Data extract.
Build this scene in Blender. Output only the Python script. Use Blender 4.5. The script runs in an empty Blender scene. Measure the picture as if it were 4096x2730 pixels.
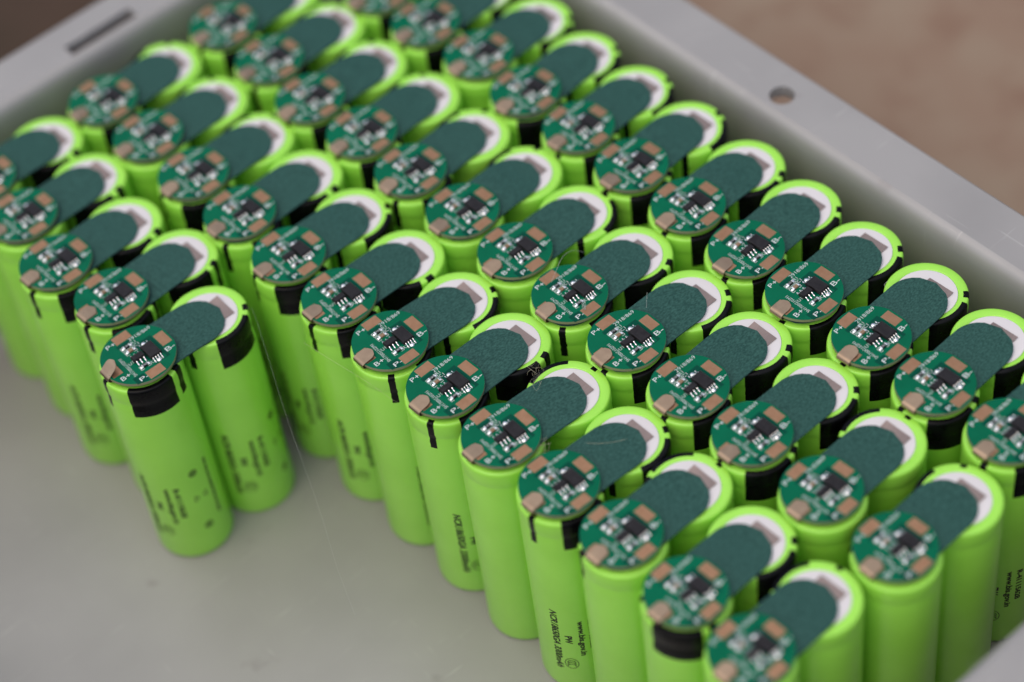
import bpy, math, random
from mathutils import Vector, Matrix
from mathutils.geometry import tessellate_polygon

random.seed(7)
MM = 0.001
D2R = math.radians
sc = bpy.context.scene
col = sc.collection

# ------------------------------------------------------------------ camera
cam = bpy.data.cameras.new("camera")
cam_ob = bpy.data.objects.new("camera", cam)
col.objects.link(cam_ob)
R_ = Vector((0.9885994, -0.1135203, -0.0989162))
U_ = Vector((0.1505699, 0.7453425, 0.6494561))
F_ = Vector((0.0, 0.6569457, -0.7539379))
m = Matrix.Identity(4)
for i in range(3):
    m[i][0], m[i][1], m[i][2] = R_[i], U_[i], -F_[i]
m[0][3], m[1][3], m[2][3] = -20.0 * MM, -300.0 * MM, 449.58 * MM
cam_ob.matrix_world = m
cam.sensor_width = 36.0
cam.lens = 82.478
cam.clip_start = 0.02
cam.clip_end = 60.0
cam.dof.use_dof = True
cam.dof.focus_distance = 0.509
cam.dof.aperture_fstop = 5.1
sc.camera = cam_ob

# ------------------------------------------------------------------ sky, sun, exposure
SUN_EL, SUN_AZ = 68.0, 218.0           # degrees; azimuth counter-clockwise from +X
w = bpy.data.worlds.new("World")
sc.world = w
w.use_nodes = True
nt = w.node_tree
bg = nt.nodes["Background"]
sky = nt.nodes.new("ShaderNodeTexSky")
sky.sky_type = 'NISHITA'
sky.sun_disc = False
sky.sun_elevation = D2R(SUN_EL)
sky.sun_rotation = D2R(90.0 - SUN_AZ)
sky.air_density = 1.0
sky.dust_density = 5.0
sky.ozone_density = 1.0
hs = nt.nodes.new("ShaderNodeHueSaturation")
hs.inputs["Saturation"].default_value = 1.15
nt.links.new(sky.outputs[0], hs.inputs["Color"])
nt.links.new(hs.outputs[0], bg.inputs[0])
bg.inputs[1].default_value = 0.135
sun = bpy.data.lights.new("sun", 'SUN')
sun.energy = 1.65
sun.angle = D2R(130.0)
sun.color = (1.0, 0.99, 0.98)
sun_ob = bpy.data.objects.new("sun", sun)
col.objects.link(sun_ob)
d = Vector((math.cos(D2R(SUN_EL)) * math.cos(D2R(SUN_AZ)), math.cos(D2R(SUN_EL)) * math.sin(D2R(SUN_AZ)), math.sin(D2R(SUN_EL))))
sun_ob.rotation_euler = d.to_track_quat('Z', 'Y').to_euler()
sun_ob.location = d * 2
sc.view_settings.view_transform = 'Standard'
sc.view_settings.look = 'None'
sc.view_settings.exposure = -0.07
sc.view_settings.gamma = 1.0
sc.cycles.use_denoising = True

# ------------------------------------------------------------------ materials
def mat(name, rgb, rough=0.5, metal=0.0, spec=0.5, coat=0.0):
    mt = bpy.data.materials.new(name)
    mt.use_nodes = True
    b = mt.node_tree.nodes["Principled BSDF"]
    b.inputs["Base Color"].default_value = (*rgb, 1)
    b.inputs["Roughness"].default_value = rough
    b.inputs["Metallic"].default_value = metal
    b.inputs["Specular IOR Level"].default_value = spec
    b.inputs["Coat Weight"].default_value = coat
    return mt

def noise_mix(mt, rgb2, scale, lo=0.35, hi=0.65, detail=4.0, bump=0.0, bump_scale=None, rough_var=0.0, stretch=None, amount=1.0):
    """second colour mixed in by object-space noise, optional bump and roughness variation"""
    n = mt.node_tree.nodes
    l = mt.node_tree.links
    b = n["Principled BSDF"]
    tc = n.new("ShaderNodeTexCoord")
    src = tc.outputs["Object"]
    if stretch:
        mp = n.new("ShaderNodeMapping")
        mp.inputs["Scale"].default_value = stretch
        l.new(src, mp.inputs[0])
        src = mp.outputs[0]
    oi = n.new("ShaderNodeObjectInfo")
    ad = n.new("ShaderNodeVectorMath")
    ad.operation = 'ADD'
    l.new(src, ad.inputs[0])
    l.new(oi.outputs["Random"], ad.inputs[1])
    src = ad.outputs[0]
    t = n.new("ShaderNodeTexNoise")
    t.inputs["Scale"].default_value = scale
    t.inputs["Detail"].default_value = detail
    l.new(src, t.inputs["Vector"])
    r = n.new("ShaderNodeMapRange")
    r.inputs["From Min"].default_value = lo
    r.inputs["From Max"].default_value = hi
    r.inputs["To Max"].default_value = amount
    l.new(t.outputs[0], r.inputs["Value"])
    mx = n.new("ShaderNodeMix")
    mx.data_type = 'RGBA'
    cur = b.inputs["Base Color"]
    if cur.is_linked:
        l.new(cur.links[0].from_socket, mx.inputs["A"])
    else:
        mx.inputs["A"].default_value = cur.default_value
    mx.inputs["B"].default_value = (*rgb2, 1)
    l.new(r.outputs[0], mx.inputs["Factor"])
    l.new(mx.outputs["Result"], cur)
    if bump:
        t2 = n.new("ShaderNodeTexNoise")
        t2.inputs["Scale"].default_value = bump_scale or scale
        t2.inputs["Detail"].default_value = 3
        l.new(src, t2.inputs["Vector"])
        bp = n.new("ShaderNodeBump")
        bp.inputs["Strength"].default_value = bump
        bp.inputs["Distance"].default_value = 0.0002
        l.new(t2.outputs[0], bp.inputs["Height"])
        l.new(bp.outputs[0], b.inputs["Normal"])
    if rough_var:
        base = b.inputs["Roughness"].default_value
        r2 = n.new("ShaderNodeMapRange")
        r2.inputs["To Min"].default_value = base - rough_var
        r2.inputs["To Max"].default_value = base + rough_var
        l.new(t.outputs[0], r2.inputs["Value"])
        l.new(r2.outputs[0], b.inputs["Roughness"])
    return mt

M = {}
M['wrap'] = noise_mix(mat('green_wrap', (0.325, 0.72, 0.072), 0.31, spec=0.55), (0.30, 0.68, 0.062), 90, bump=0.05, bump_scale=260, rough_var=0.06)
M['black'] = noise_mix(mat('black_print', (0.002, 0.002, 0.002), 0.28, spec=0.12), (0.005, 0.005, 0.0055), 300, rough_var=0.06)
M['white'] = mat('white_insulator', (0.66, 0.63, 0.62), 0.6)
M['nickel'] = noise_mix(mat('nickel', (0.36, 0.275, 0.24), 0.42, 0.85), (0.31, 0.235, 0.205), 500, rough_var=0.07, stretch=(1, 12, 1), bump=0.04, bump_scale=600)
M['paper'] = noise_mix(mat('fish_paper', (0.009, 0.046, 0.037), 0.55, spec=0.25), (0.034, 0.108, 0.086), 1500, 0.36, 0.74, 6.0, bump=0.12, bump_scale=2200, stretch=(1.0, 1.7, 1))
M['paper_edge'] = mat('fish_paper_edge', (0.012, 0.045, 0.045), 0.8)
M['mask'] = noise_mix(mat('solder_mask', (0.0003, 0.120, 0.057), 0.2, spec=0.08), (0.0003, 0.102, 0.048), 160)
M['mask_dark'] = mat('solder_mask_over_bare_board', (0.0003, 0.058, 0.034), 0.2, spec=0.08)
M['board'] = mat('board_edge', (0.22, 0.22, 0.12), 0.7)
M['silk'] = mat('silkscreen', (0.55, 0.60, 0.58), 0.6)
M['copper'] = noise_mix(mat('copper_pad', (0.43, 0.235, 0.13), 0.36, 0.8), (0.385, 0.205, 0.11), 700, rough_var=0.06, bump=0.05, bump_scale=900)
M['tabmetal'] = noise_mix(mat('plated_tab', (0.39, 0.28, 0.185), 0.3, 0.9), (0.34, 0.24, 0.16), 500, rough_var=0.06, bump=0.05, bump_scale=800)
M['chip'] = noise_mix(mat('chip_resin', (0.010, 0.008, 0.009), 0.45, spec=0.25), (0.018, 0.016, 0.017), 900, bump=0.1, bump_scale=1500)
M['mark'] = mat('chip_marking', (0.06, 0.055, 0.055), 0.6)
M['solder'] = mat('solder', (0.90, 0.88, 0.85), 0.12, 1.0)
M['ceramic'] = mat('ceramic_brown', (0.24, 0.15, 0.085), 0.45)
M['ink'] = mat('printed_ink', (0.004, 0.005, 0.003), 0.5)
M['thread'] = mat('thread', (0.50, 0.52, 0.47), 0.5)
M['thread_tan'] = mat('thread_tan', (0.55, 0.50, 0.34), 0.5)
M['tray'] = noise_mix(mat('grey_plastic', (0.294, 0.282, 0.266), 0.40, spec=1.0), (0.245, 0.235, 0.222), 22, 0.38, 0.66, 6.0, bump=0.03, bump_scale=350, rough_var=0.08)
noise_mix(M['tray'], (0.17, 0.15, 0.14), 110, 0.68, 0.80, 2.0, amount=0.6)
noise_mix(M['tray'], (0.42, 0.40, 0.38), 60, 0.68, 0.76, 3.0, stretch=(1, 14, 1), amount=0.5)
noise_mix(M['tray'], (0.42, 0.40, 0.38), 75, 0.70, 0.76, 3.0, stretch=(16, 1, 1), amount=0.4)
M['ground'] = noise_mix(mat('brown_ground', (0.243, 0.170, 0.122), 0.85, spec=0.1), (0.262, 0.200, 0.145), 38, 0.42, 0.70, 4.0)
noise_mix(M['ground'], (0.205, 0.128, 0.09), 60, 0.5, 0.75, 3.0)
M['dark'] = noise_mix(mat('dark_brown_floor', (0.066, 0.044, 0.032), 0.85, spec=0.1), (0.040, 0.032, 0.022), 9, 0.4, 0.65, 3.0)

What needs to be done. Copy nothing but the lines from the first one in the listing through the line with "sc.camera = cam_ob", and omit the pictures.

Final answer.
Build this scene in Blender. Output only the Python script. Use Blender 4.5. The script runs in an empty Blender scene. Measure the picture as if it were 4096x2730 pixels.
import bpy, math, random
from mathutils import Vector, Matrix
from mathutils.geometry import tessellate_polygon

random.seed(7)
MM = 0.001
D2R = math.radians
sc = bpy.context.scene
col = sc.collection

# ------------------------------------------------------------------ camera
cam = bpy.data.cameras.new("camera")
cam_ob = bpy.data.objects.new("camera", cam)
col.objects.link(cam_ob)
R_ = Vector((0.9885994, -0.1135203, -0.0989162))
U_ = Vector((0.1505699, 0.7453425, 0.6494561))
F_ = Vector((0.0, 0.6569457, -0.7539379))
m = Matrix.Identity(4)
for i in range(3):
    m[i][0], m[i][1], m[i][2] = R_[i], U_[i], -F_[i]
m[0][3], m[1][3], m[2][3] = -20.0 * MM, -300.0 * MM, 449.58 * MM
cam_ob.matrix_world = m
cam.sensor_width = 36.0
cam.lens = 82.478
cam.clip_start = 0.02
cam.clip_end = 60.0
cam.dof.use_dof = True
cam.dof.focus_distance = 0.509
cam.dof.aperture_fstop = 5.1
sc.camera = cam_ob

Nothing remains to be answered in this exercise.